Indianapolis Museum of Art - Exhibitions

Exhibitions

In 1909 the Art Association campaigned for a major retrospective, the Augustus Saint-Gaudens Memorial Exhibition, to be brought to Indianapolis. The exhibition, also referred to as the Saint-Gaudens Memorial Exhibition of Statuary, attracted 56,000 visitors during its three month run, well beyond the board's goal of attracting 50,000 visitors. A 1937 exhibition, Dutch Paintings of the Seventeenth Century, included loans from the Cincinnati Art Museum, the Metropolitan Museum of Art, and the Rijksmuseum Amsterdam. The six week exhibition presented 65 pieces, including several Rembrandts, and was considered the beginning of the museum's rise to connoisseurship.

In 1977, the IMA acquired a collection of Neo-Impressionist paintings from Indianapolis industrialist W.J. Holliday, which was presented in an exhibition in 1983 titled The Aura of Neo-Impressionism: The W.J. Holliday Collection. From 1986 to 1988, the exhibit traveled to seven cities in the United States and made one stop in Europe at the Van Gogh Museum in Amsterdam. Opening in the summer of 1987 to coincide with the Pan American Games, Art of the Fantastic: Latin America, 1920–1987 presented 125 works by artists from a variety of nations. Well-known artists such as Frida Kahlo and Roberto Matta were featured, as well as artists who had never exhibited outside their native country. The show was the first large-scale presentation of 20th century Latin American art in the United States in over 20 years and was the museum's first contemporary exhibition to travel.

In 1992, the IMA hosted the The William S. Paley Collection, a traveling exhibition organized by the Museum of Modern Art that included Impressionist, Post-Impressionist, and modern pieces collected by the late CBS news chairman William S. Paley. The exhibit helped establish the IMA as a prominent museum venue in the Midwest and brought in a record-setting 60,837 visitors. In 2001, the IMA collaborated with the Armory Museum in Moscow to organize Gifts to the Tsars, 1500–1700: Treasures from the Kremlin. The show helped the IMA form partnerships with local arts organizations, gain international exposure, and attracted a record 70,704 visitors. Another important exhibit to travel to the IMA was Roman Art from the Louvre, which attracted 106,002 visitors during its 2008 run. The exhibition featured 184 mosaics, frescoes, statues, marble reliefs, and vessels loaned from the permanent collection of the Louvre in Paris, France. It was the largest collection ever loaned from the Louvre to date, and only stopped in three U.S. cities before returning to France.

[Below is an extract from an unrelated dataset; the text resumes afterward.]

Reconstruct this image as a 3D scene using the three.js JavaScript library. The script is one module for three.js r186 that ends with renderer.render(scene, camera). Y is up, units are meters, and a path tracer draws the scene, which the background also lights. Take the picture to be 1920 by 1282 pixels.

In 2009, Sacred Spain: Art and Belief in the Spanish World brought together 71 works of art from a wide variety of lenders, including Peru, Mexico, and the Prado in Spain. The exhibit was composed of a rare collection of pieces, many of which had never been on view in the United States. It featured paintings, sculpture, metalwork, and books by artists such as El Greco, Diego Velázquez, and Bartolomé Esteban Murillo. Andy Warhol Enterprises was displayed at the IMA from October, 2010 to January, 2011 and featured more than 150 works of art by Andy Warhol, as well as archival materials. The exhibition was the largest to illustrate Warhol's fascination with money and feature consumerism as a central theme. Visitors were able to view the progression of Warhol's career, from his beginnings as a commercial artist to his multi-million dollar empire.